Why Do Some Lands Receive More Wildfire Resources?
Incident: Railbelt Complex Wildfire
Released: 7/12/2009
Why do some large fires receive little attention while relatively small fires seem to get several crews and multiple pieces of equipment committed to them
Fire resources are committed to individual fires based upon direction in the Alaska Interagency Wildland Fire Management Plan (AIWFMP). The goal of this plan is to provide an opportunity, through cooperative planning, for land and resource managers/owners to accomplish fire-related, land-use and resource management objectives in a cost-efficient manner, consistent with owner, agency and departmental policies. Management options selected should be ecologically and fiscally sound, operationally feasible, and sufficiently flexible to respond to changes in objectives, fire conditions, land-use patterns, resource information, and technologies. The AIWFMP establishes four fire suppression response options:
Critical
Full
Modified
Limited
These wildland fire management options range from immediate and agressive suppression to periodic surveillance. The land manager/owner(s) select fire management option(s) for their lands from the four categories based upon their assessment of values at risk.
Critical Protection - Fires in these areas receive the highest suppression priority to protect human life, inhabited property, and
improvements identified by the land manager.
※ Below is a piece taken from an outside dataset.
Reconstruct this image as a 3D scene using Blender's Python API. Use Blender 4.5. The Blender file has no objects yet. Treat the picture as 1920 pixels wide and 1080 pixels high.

These fires receive immediate, aggressive action depending on resource
availability.
Full Protection - This suppression option is designated on lands where a wildland fire may threaten cultural and historical sites,
uninhabited private property, natural resource high-value areas, and other values that do not invlove the protection of human life
and inhabited property. Fires in these areas receive suppression resources, depending on resource availability.
Modified Protection - This option provides a management level between Full and Limited. The intent is to balance acres burned
with suppression costs and to accomplish land and resource management objectives when conditions are favorable. Site-specific
actions are taken as warrented.
Limited Protection - Recognizes areas where the cost of suppression may exceed the value of the resources to be protected,
the environmental impacts of fire suppression activitis may have more negative immpacts on the resources than the effects of
the fire, or the exclusion of fire may be detrimental to the fire dependent ecosystem. Actions may be taken to keep a fire within
the boundary of the Management Option or to protect identified higher value areas/sites.
This method of prioritizing the dispatch of fire suppression resources ensures that: (1) human life, private property, and identified resources receive an appropriate level of protection with available firefighting resources, (2) the cost of the suppression effort is commensurate with values identified for protection, and (3) the ability of land manager/owner(s) to achieve their management objectives is optimized.